Macintoshの思い出
私がコンピュータ関連の仕事に就いたきっかけは、Macintoshとの出会いにありました。
当時、ようやく16bitパソコンが世に出回り始め、PC-98が全盛だった頃、
学校に1台の見慣れないパソコンがありました。
小ぶりな可愛らしい箱型の筐体に、白黒の画面、左下に小さな虹色のリンゴマーク。
Mac Plus というパソコンでした。
・・・衝撃でした。
何に驚いたかって、まずこれが初めて見た Window System だったこと。
次に触ってみて驚いたのが、その使い易さ。
他のマシンや端末の、いかにも「素人は触るんじゃねー」みたいな面構えの中にあって、Macは異端の存在でした。
当時のコンピュータというものは、使う人が勉強して機械に合わせるものでした。
パソコンを使う=プログラムを組むということであり、
スイッチを入れて最初に出てくるのは黒い画面に「Ok」の2文字だったのです。
そんなところに、初めて見たウィンドウ、マウスでクリックするメニューやボタン、デスクトップ、フォルダ・・・
Macだけが、機械を使う人に合わせようとしていました。
Macの使い易さに驚いた私は、どうしてもそれが欲しくなりました。
そこで、秋葉原中を探して中古の Macintosh SE を手に入れました。
私が最初に購入したパソコンです。
中古でも30万円しました。当時、Macは高かったのです。
SE のデザインは、とにかくスマートでカッコよかった。
その後、仕事でいろんなパソコンを見てきましたが、
今でも一番カッコいいのは Macintosh SE だと思っています。
パソコン本体と同時に、プログラミング言語も入手しました。
Pascal言語でした。(記憶違いでなければ、確か Turbo Pascal だった)
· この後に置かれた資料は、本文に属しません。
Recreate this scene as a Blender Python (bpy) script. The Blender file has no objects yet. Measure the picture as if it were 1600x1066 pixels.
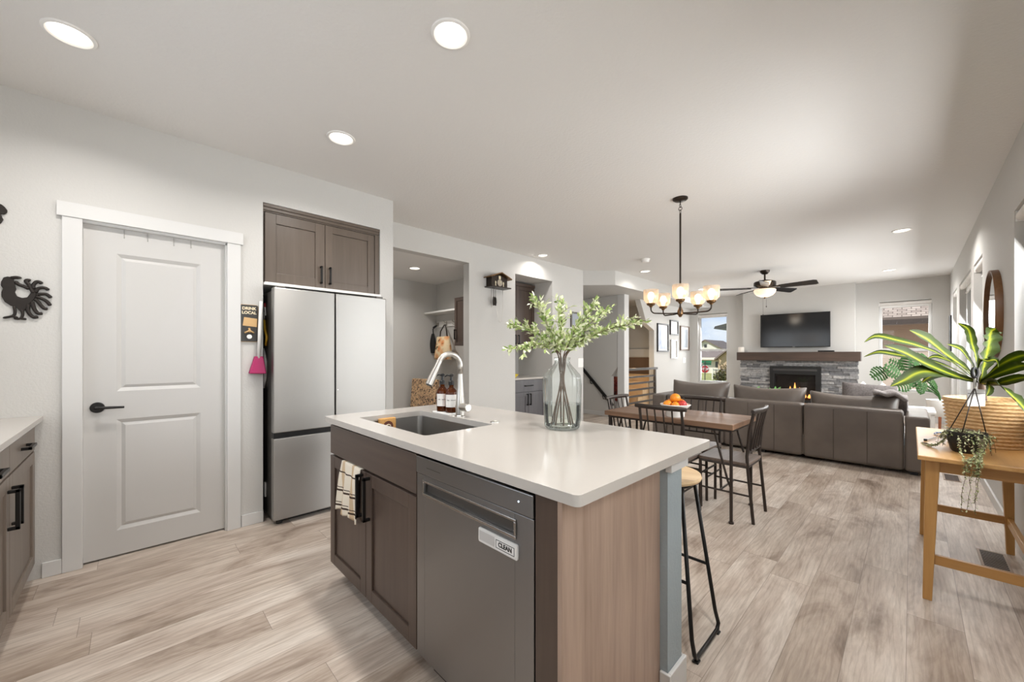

当時はC言語が流行る直前で、Mac OS は Pascalで記述されていました。
で、この Pascal言語に触れて、私は2度目の衝撃を受けました。
「構造化」という名の衝撃です。
「構造化」とは何か。
それは、小さなプログラムの部品(サブルーチン)を、ちょうどピラミッドのように下から順番に、
三角形に積み上げて、全体を形作るという考え方です。
“全体は部分から成る”
構造化はコンピュータの動かし方のみならず、広く「物事の考え方」に適用できる、斬新な概念だったのです。
ウィンドウシステムと構造化。
どちらも現在では当たり前の、ありふれたものになりましたが、
登場した当初は、それこそ「世界を変える」くらいのインパクトがありましたね。
そのおかげで、少なくとも私という一人の人間がコンピュータを志すようになったわけですから。
・・・・・
それからずいぶんと時間が経って、つい先日、私は新しいMacを購入しました。
SE に比べるとずいぶんと薄くなったけれど、デザインとカッコ良さは変わっていませんね。